01 juin 2012

Croissance de 4,8% : le gouvernement triche et trompe par omission ?

Jeudi 31 mai 2012, à quelques jours de l’annonce de Standard & Poor's reléguant la Tunisie à la note BB dans la catégorie spéculative, l’Institut National de la Statistique (INS) nous informe par un "communiqué laconique" que le produit intérieur brut (PIB) de la Tunisie a augmenté de 1,2% aux prix courants durant le premier trimestre de l'année 2012, par rapport aux chiffres du 4e trimestre de l'année 2011.
Tous les secteurs ont contribué à cette croissance par l’augmentation de la valeur ajoutée par rapport au dernier trimestre 2011: 2,9 %, la part de l’agriculture, 4,6 % pour les industries manufacturières,  20,4 % pour l’activité minière et 6,7 % pour les services marchands. A croire l’INS, le pays sort  de sa récession et passe au vert avec un taux de croissance en "Glissement annuel" de 4.8%. Tout baigne pour notre pays !

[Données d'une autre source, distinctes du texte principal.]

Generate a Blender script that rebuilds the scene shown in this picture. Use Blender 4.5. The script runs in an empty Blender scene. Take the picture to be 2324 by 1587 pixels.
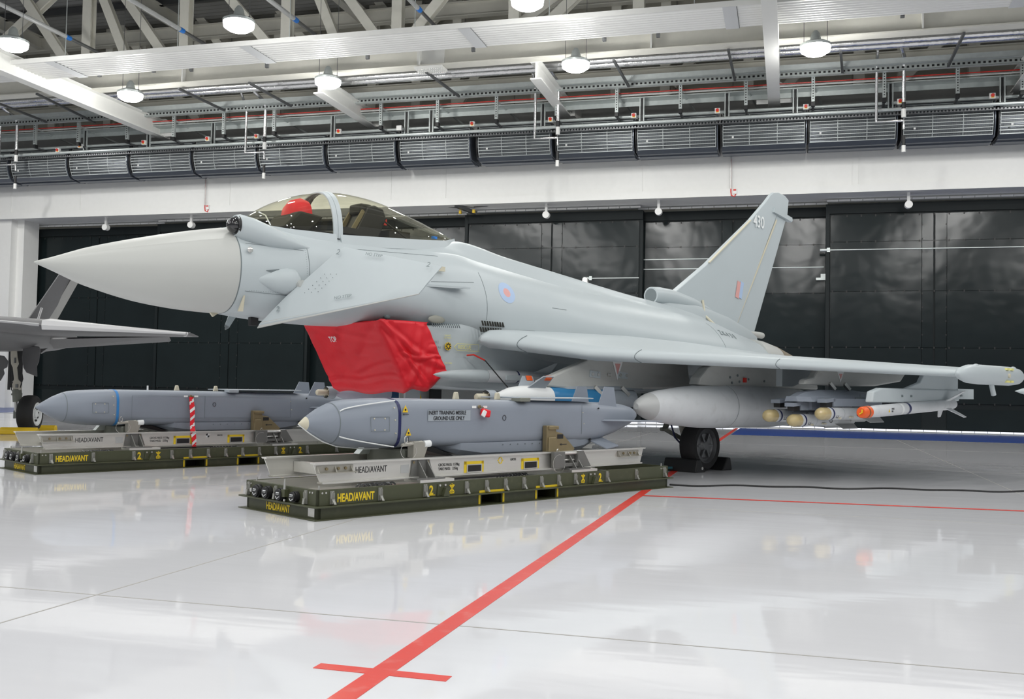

L’INS est une institution irréprochable, même si son directeur a été  nommé par l’actuel gouvernement suite au limogeage abusif de l’ancien directeur général. Seulement, la présentation des chiffres et l’absence d’une analyse objective laissent croire qu’il y a manipulation et communication tendancieuse.
Le plus ridicule dans cette histoire : après l'annonce de l'INS de ses derniers chiffres sur la croissance, Jebali crie victoire et exige de la part de S&Poor's la révision de la notation de classement de la dette tunisienne: « les données ne sont plus les mêmes et l'agence  doit revoir son appréciation en tenant compte d'un taux de croissance de 4,8% au premier trimestre 2012 ». Ce gouvernement est invité à bien saisir la notion de notation souveraine. Le facteur croissance intervient peu ! La  notation de la dette est l'appréciation du risque de solvabilité financière d’un pays. S&Poor’s a jugé la gestion calamiteuse du pouvoir en matière de sécurité, de chômage et de stabilité politique. Sur ces trois dossiers, la Troïka a échoué royalement.
Les spécialistes ne manqueront pas de dire  que le gouvernement de la première transition  a fait mieux pendant les deuxième et troisième trimestres 2011, avec respectivement 2.3% et 1.4%. En réalité, ce trimestre glorifié par le pouvoir est le pire trimestre avec -4,1% par rapport au quatrième trimestre de 2010 et -3,7% en glissement annuel, c'est-à-dire par rapport au premier trimestre de 2010. Voilà comment le pouvoir triche et trompe le peuple par omission !
Si notre économie est redressée, pourquoi ce gouvernement refuse-t-il de répartir cette richesse sur la masse laborieuse ? Pourquoi le pouvoir cherche-t-il à imposer une année blanche pour les augmentations de salaire, sachant que l’inflation est de 5,7% ? Normalement etcompte tenu  des chiffres de la croissance annuelle présumée et de l’inflation effective, l’UGTT doit revendiquer une augmentation d’au moins 8%.
Pourquoi le gouvernement oblitère-t-il l’inflation qui a atteint  5,7%. Tous les secteurs ont été touchés par cette gangrène : les produits Tabac ont progressé de  9,8%, l’alimentaire de (8,2%), l’habillement (7,7%), la restauration et hôtellerie (7,6%), l’ameublement et l’équipement ménager (6,0%), les autres biens et services (4,4%), le logement, eau, électricité et gaz (3,5%),  le transport (1,8%) et enfin  la santé (1,4%).
Cet état de dégradation de l’économie et de la sécurité met le pays à deux doigts de la faillite et de l’implosion sociale. Le peuple est fatigué par tant de mensonges, d’amateurisme et d’incompétence. Ces épisodes d'absence de pouvoir et d'incapacité à redresser l’économie et l’autorité de l’Etat nous rappellent étrangement  les derniers jours du gouvernement Mzali!